BEGIN

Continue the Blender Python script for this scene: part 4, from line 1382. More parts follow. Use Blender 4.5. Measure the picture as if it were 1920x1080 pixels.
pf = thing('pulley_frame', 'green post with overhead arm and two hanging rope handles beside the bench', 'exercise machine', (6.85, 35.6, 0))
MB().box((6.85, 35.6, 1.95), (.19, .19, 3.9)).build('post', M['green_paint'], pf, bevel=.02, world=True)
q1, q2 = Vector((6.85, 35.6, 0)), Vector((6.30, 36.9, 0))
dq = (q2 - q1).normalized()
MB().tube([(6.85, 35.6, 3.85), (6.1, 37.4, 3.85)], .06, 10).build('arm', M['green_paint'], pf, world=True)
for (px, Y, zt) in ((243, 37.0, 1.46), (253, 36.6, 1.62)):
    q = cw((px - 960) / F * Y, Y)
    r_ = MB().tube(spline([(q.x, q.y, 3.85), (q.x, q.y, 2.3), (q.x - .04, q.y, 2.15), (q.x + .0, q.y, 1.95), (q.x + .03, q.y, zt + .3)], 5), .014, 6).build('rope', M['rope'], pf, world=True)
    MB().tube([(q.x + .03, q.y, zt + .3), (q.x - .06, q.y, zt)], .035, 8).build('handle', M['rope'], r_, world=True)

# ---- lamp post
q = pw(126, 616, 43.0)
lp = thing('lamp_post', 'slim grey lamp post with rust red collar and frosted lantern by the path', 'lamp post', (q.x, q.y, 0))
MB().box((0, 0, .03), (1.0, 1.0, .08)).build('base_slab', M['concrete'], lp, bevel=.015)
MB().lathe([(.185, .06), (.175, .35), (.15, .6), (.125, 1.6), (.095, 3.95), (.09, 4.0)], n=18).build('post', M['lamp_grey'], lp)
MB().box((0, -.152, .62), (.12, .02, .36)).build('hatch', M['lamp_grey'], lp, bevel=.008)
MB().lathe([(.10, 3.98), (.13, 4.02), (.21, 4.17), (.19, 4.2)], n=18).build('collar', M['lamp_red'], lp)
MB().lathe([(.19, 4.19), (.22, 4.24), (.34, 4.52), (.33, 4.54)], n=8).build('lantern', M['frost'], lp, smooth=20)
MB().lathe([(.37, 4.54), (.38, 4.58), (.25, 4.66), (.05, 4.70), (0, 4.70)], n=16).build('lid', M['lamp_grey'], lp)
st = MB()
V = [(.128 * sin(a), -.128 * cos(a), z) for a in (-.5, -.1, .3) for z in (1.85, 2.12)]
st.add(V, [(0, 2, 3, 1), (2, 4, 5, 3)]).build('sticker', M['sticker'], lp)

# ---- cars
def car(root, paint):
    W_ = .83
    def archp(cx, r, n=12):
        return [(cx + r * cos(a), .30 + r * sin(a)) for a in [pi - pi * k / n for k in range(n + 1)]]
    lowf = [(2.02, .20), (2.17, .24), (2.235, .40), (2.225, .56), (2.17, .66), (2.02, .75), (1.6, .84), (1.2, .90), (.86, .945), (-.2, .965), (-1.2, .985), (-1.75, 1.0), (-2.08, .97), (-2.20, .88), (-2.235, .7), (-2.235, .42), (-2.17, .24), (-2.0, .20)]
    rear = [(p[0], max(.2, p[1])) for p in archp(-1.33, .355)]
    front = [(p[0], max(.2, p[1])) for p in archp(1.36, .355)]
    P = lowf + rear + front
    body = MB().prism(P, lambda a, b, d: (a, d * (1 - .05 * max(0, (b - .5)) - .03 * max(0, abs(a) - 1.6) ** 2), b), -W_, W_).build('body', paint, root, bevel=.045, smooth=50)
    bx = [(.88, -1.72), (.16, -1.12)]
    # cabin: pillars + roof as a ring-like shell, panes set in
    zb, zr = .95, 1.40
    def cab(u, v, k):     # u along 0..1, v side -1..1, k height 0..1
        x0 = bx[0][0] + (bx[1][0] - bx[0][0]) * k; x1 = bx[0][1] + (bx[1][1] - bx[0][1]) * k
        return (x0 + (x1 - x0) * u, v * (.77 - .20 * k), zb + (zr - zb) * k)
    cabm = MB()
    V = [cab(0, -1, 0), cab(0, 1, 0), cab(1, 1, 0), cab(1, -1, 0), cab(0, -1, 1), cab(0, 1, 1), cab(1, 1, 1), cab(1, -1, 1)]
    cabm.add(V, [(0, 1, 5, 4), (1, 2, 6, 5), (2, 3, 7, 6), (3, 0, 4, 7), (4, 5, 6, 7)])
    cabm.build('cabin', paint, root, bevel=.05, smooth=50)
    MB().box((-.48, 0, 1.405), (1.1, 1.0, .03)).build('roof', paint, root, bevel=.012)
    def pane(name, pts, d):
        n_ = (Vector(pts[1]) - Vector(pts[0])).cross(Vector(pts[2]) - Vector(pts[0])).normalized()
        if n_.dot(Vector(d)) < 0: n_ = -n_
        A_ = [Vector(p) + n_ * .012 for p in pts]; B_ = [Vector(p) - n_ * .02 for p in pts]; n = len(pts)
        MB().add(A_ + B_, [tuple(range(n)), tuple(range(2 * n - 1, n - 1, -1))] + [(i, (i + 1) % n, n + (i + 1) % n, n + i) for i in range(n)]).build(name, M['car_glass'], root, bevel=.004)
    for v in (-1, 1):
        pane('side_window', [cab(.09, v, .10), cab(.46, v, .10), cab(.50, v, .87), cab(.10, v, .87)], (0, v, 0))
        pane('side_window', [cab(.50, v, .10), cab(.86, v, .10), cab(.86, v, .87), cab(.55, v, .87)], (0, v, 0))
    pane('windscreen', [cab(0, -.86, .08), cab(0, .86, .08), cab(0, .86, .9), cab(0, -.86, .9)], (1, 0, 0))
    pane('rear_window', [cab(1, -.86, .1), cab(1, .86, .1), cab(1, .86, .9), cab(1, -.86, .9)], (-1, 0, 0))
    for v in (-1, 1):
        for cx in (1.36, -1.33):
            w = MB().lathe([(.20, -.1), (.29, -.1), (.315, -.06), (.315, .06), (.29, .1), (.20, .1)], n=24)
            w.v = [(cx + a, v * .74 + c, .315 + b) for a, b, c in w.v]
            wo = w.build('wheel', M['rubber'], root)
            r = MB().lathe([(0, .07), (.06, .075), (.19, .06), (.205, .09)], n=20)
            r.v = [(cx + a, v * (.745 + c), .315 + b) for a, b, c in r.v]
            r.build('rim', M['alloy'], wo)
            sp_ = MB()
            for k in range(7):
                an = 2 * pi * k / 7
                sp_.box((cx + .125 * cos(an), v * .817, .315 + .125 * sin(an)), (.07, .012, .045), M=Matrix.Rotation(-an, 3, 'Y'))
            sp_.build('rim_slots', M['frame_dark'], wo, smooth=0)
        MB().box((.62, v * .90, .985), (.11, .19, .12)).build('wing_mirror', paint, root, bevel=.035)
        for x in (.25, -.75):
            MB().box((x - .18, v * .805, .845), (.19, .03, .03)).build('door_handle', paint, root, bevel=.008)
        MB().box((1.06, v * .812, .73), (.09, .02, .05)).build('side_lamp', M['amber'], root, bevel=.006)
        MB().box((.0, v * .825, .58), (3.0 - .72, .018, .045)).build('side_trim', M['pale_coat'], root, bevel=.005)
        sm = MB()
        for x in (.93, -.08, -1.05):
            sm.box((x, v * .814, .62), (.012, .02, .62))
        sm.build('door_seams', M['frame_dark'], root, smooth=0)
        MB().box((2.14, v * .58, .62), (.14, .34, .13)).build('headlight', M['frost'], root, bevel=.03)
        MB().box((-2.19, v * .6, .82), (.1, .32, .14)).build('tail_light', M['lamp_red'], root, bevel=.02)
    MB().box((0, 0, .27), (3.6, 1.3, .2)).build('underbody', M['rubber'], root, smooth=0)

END

WHAT IS REQUIRED => Quote the listing above from its first line to the line with "3)]).build('sticker', M['sticker'], lp)", inclusive, and add nothing.

RIGHT ANSWER =>
Continue the Blender Python script for this scene: part 4, from line 1382. More parts follow. Use Blender 4.5. Measure the picture as if it were 1920x1080 pixels.
pf = thing('pulley_frame', 'green post with overhead arm and two hanging rope handles beside the bench', 'exercise machine', (6.85, 35.6, 0))
MB().box((6.85, 35.6, 1.95), (.19, .19, 3.9)).build('post', M['green_paint'], pf, bevel=.02, world=True)
q1, q2 = Vector((6.85, 35.6, 0)), Vector((6.30, 36.9, 0))
dq = (q2 - q1).normalized()
MB().tube([(6.85, 35.6, 3.85), (6.1, 37.4, 3.85)], .06, 10).build('arm', M['green_paint'], pf, world=True)
for (px, Y, zt) in ((243, 37.0, 1.46), (253, 36.6, 1.62)):
    q = cw((px - 960) / F * Y, Y)
    r_ = MB().tube(spline([(q.x, q.y, 3.85), (q.x, q.y, 2.3), (q.x - .04, q.y, 2.15), (q.x + .0, q.y, 1.95), (q.x + .03, q.y, zt + .3)], 5), .014, 6).build('rope', M['rope'], pf, world=True)
    MB().tube([(q.x + .03, q.y, zt + .3), (q.x - .06, q.y, zt)], .035, 8).build('handle', M['rope'], r_, world=True)

# ---- lamp post
q = pw(126, 616, 43.0)
lp = thing('lamp_post', 'slim grey lamp post with rust red collar and frosted lantern by the path', 'lamp post', (q.x, q.y, 0))
MB().box((0, 0, .03), (1.0, 1.0, .08)).build('base_slab', M['concrete'], lp, bevel=.015)
MB().lathe([(.185, .06), (.175, .35), (.15, .6), (.125, 1.6), (.095, 3.95), (.09, 4.0)], n=18).build('post', M['lamp_grey'], lp)
MB().box((0, -.152, .62), (.12, .02, .36)).build('hatch', M['lamp_grey'], lp, bevel=.008)
MB().lathe([(.10, 3.98), (.13, 4.02), (.21, 4.17), (.19, 4.2)], n=18).build('collar', M['lamp_red'], lp)
MB().lathe([(.19, 4.19), (.22, 4.24), (.34, 4.52), (.33, 4.54)], n=8).build('lantern', M['frost'], lp, smooth=20)
MB().lathe([(.37, 4.54), (.38, 4.58), (.25, 4.66), (.05, 4.70), (0, 4.70)], n=16).build('lid', M['lamp_grey'], lp)
st = MB()
V = [(.128 * sin(a), -.128 * cos(a), z) for a in (-.5, -.1, .3) for z in (1.85, 2.12)]
st.add(V, [(0, 2, 3, 1), (2, 4, 5, 3)]).build('sticker', M['sticker'], lp)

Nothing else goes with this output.